One thing I strongly recommend is looking into language partners; the more you practice the more you’ll progress. The best students had several language partners they met on a weekly basis over coffee or something. Not all language partners are equal, apparently the office isn’t very good at finding “zhongguo pengyous” for you, so ask your teacher or go out and make some Chinese friends of your own. My proudest moments came from long discussions with Wang Xing, the owner of Happiness Cafe (now a Xi’an noodle shop) down the street from the school. I would walk out of the cafe and realize that I had spent the last half hour engaged in a conversation in Chinese and actually understanding a good amount of what was being said. It blew my mind.

My last suggestion for practice is to travel. I did a little traveling on my own and accompanied by a Chinese friend before I got to the school, and again after my 3 months at UIR. It’s a totally different experience when you have a little language skill, and a great way not only to reinforce what you’ve learned, but to show yourself how far you’ve progressed. Plus the Chinese countryside is beautiful, you should see it for yourself. I’d recommend avoiding touristy places if you can (read my posts about Xi’an for my reasoning).

The biggest caveat is that your mileage WILL vary. Since students come and go so often, this was just my experience in the 3 months I was there; there really is no telling what kind of group you will find yourself in.

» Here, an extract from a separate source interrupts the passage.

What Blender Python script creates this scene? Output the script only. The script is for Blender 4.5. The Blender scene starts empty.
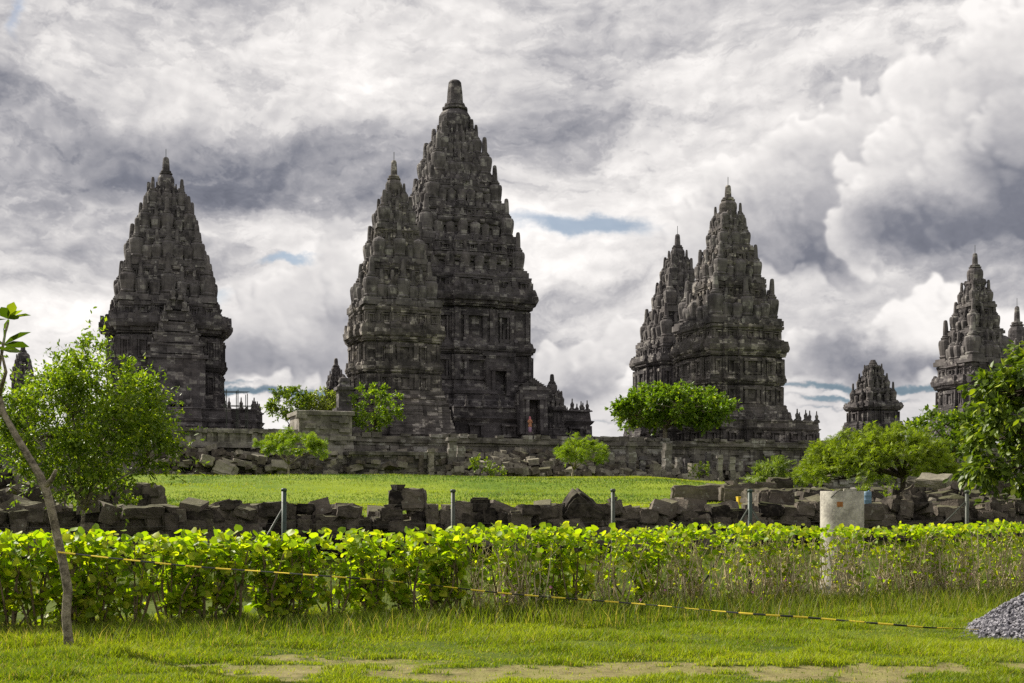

I personally made a lot of great friends through UIR and I’m very glad I went. I know I could have studied cheaper in a smaller city, but the experience was worth the difference.


2 Responses to “Review of University of International Relations Beijing UIR-CIE”

  1. Hello,

    Thanks for the review! It really helped me in choosing a language school in Beijing.
    I will be going there this winter, I hope it will be a nice experience.

    Cheers!

  2. Thank you for this work. I’m going to into this program this summer. Your review helped me a lot.